The FTSE 100 index closed 0.8 per cent lower while the FTSE 250, which more reflects domestic companies as opposed to large international firms, was down 2.1 per cent.
The indices got little traction from a pledge by British finance minister George Osborne to slash corporation tax by over five percentage points to under 15 per cent to tempt businesses to stay following the country's shock vote to leave the European Union.
In Frankfurt the DAX 30 shed 0.7 per cent and in Paris the CAC 40 dropped 0.9 per cent.
The Milan exchange underperformed its peers, falling 1.7, on the back of sharp drops in BMPS, UniCredit and others, as the ECB drew fresh attention to the fragile balance sheets of Italian banks whose portfolio of gross bad loans amounts to €46.9 billion (US$52 billion).
BMPS shares plunged 14 per cent to a historic low of €0.29, while other Italian banking stocks dropped by up to nearly seven per cent.
'GOOD MONEY AFTER BAD'
Michael Hewson at CMC Markets said there were reports that the Italian government may step in to bail out its banking sector, a move that would have "all the hallmarks of throwing good money after bad".
European markets were missing the usual guidance from Wall Street, which was closed for Independence Day, a public holiday.
"With no US open to perk things up the European indices saw their mild losses accelerate into something larger," noted Connor Campbell at Spreadex.
This marked an end to the London benchmark index's "recent, uninterrupted rise" which followed the initial sell-off prompted by the Brexit vote.
"Brexit will remain the dominant story in the markets again this week with investors remaining somewhat in limbo over the future of the UK's relationship with the EU," said Craig Erlam, senior market analyst at Oanda trading group.
SHIFTING BREXIT VIEWS
But following abrupt early selling following the referendum, the market's view on unfolding events has shifted somewhat, said analysts at Barclays Bourse in Paris.

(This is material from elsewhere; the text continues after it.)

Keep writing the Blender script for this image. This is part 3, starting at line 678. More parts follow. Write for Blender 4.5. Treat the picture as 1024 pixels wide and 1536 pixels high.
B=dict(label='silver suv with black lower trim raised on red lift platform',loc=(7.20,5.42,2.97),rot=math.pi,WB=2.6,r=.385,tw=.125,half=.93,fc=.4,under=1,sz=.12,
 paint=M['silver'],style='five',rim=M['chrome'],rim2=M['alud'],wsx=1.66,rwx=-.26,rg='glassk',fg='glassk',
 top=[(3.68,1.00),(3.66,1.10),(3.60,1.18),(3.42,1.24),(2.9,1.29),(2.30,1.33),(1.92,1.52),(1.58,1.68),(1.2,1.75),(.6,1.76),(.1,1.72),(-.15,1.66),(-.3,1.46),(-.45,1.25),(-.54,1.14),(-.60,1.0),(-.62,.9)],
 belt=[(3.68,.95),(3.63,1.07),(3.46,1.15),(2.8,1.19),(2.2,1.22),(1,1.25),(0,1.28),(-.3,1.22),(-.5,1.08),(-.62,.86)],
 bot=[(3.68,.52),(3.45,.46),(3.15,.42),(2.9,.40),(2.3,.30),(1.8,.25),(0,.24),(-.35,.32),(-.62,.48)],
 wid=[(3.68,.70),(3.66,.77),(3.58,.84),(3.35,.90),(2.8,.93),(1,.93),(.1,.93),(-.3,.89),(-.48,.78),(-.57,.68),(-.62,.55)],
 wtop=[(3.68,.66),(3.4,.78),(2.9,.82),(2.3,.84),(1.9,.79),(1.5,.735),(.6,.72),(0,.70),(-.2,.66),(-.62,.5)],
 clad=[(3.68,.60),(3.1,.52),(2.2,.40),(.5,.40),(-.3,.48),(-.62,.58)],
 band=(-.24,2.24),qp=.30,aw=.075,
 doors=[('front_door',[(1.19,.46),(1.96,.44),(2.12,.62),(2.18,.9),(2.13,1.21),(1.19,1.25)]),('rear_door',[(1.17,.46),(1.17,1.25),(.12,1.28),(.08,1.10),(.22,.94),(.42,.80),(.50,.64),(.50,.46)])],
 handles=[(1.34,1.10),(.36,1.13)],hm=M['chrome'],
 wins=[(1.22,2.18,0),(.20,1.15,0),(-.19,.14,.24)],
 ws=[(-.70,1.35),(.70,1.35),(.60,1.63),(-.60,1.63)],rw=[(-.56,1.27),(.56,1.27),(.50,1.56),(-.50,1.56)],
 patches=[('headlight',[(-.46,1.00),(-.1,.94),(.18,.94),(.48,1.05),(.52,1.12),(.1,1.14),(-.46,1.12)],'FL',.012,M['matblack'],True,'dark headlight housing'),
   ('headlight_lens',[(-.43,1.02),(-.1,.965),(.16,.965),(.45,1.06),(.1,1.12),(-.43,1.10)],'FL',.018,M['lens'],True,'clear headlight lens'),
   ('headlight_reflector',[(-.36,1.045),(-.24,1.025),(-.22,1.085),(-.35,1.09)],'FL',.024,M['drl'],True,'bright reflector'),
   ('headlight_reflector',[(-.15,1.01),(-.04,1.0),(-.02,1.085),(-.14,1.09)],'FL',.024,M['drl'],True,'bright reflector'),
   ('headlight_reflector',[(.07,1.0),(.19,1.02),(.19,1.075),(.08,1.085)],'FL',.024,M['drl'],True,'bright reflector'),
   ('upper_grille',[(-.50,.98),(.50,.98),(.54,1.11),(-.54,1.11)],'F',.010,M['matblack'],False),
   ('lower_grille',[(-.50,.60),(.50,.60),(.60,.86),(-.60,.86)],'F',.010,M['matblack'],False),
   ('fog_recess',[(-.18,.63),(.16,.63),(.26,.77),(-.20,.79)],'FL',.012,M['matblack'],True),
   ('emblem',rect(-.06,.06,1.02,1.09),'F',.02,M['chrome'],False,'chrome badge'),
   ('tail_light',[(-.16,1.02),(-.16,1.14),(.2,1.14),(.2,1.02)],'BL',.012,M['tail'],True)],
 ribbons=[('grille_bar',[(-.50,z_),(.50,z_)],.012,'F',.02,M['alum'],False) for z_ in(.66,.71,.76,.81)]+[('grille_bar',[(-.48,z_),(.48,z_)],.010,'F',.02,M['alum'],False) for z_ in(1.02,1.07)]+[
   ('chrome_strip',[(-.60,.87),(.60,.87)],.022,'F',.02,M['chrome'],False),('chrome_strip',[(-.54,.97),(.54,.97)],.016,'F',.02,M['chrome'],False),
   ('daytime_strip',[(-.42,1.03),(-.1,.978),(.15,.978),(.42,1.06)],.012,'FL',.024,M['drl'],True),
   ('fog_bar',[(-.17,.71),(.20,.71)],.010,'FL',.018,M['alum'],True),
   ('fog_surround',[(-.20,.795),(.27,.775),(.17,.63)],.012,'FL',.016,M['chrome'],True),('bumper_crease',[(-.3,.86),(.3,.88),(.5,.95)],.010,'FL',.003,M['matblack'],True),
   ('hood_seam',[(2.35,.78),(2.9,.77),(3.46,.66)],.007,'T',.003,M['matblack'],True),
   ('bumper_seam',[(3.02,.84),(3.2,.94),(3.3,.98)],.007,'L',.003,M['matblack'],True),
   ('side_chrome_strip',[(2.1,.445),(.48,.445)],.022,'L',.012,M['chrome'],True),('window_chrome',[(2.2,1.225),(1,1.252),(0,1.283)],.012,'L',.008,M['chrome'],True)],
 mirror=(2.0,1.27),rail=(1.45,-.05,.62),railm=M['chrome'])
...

"Investors have decided to focus on a favourable short-term scenario despite Brexit," they said in a note to clients. "Either Brexit happens and in that case central banks will act to calm things down, or Brexit is postponed or cancelled," they summed up current thinking in dealing rooms.
London Stock Exchange Group shareholders on Monday voted overwhelmingly for a merger with Deutsche Boerse, operator of the Frankfurt exchange, despite concerns it could be scuppered by Britain's EU exit.
Investors were now awaiting the release on Wednesday of minutes from the Federal Reserve's most recent policy meeting to see if it sheds any light on its plans for interest rates, while US June jobs data is due on Friday.
Asian stocks pushed higher again on Monday, building on last week's rally.
South Korea's promise of US$17 billion in stimulus last week came as dealers speculate that Japan will bolster its own multi-billion-dollar programme, while the chances of the US raising interest rates this year have all but evaporated.
Tokyo rose 0.6 per cent - marking a sixth-straight gain - Hong Kong climbed 1.3 per cent and Shanghai added 1.9 per cent by the close. Seoul added 0.4 per cent.
Sydney rose 0.7 per cent, despite the weekend's general election producing no clear winner raising the prospect of a hung parliament.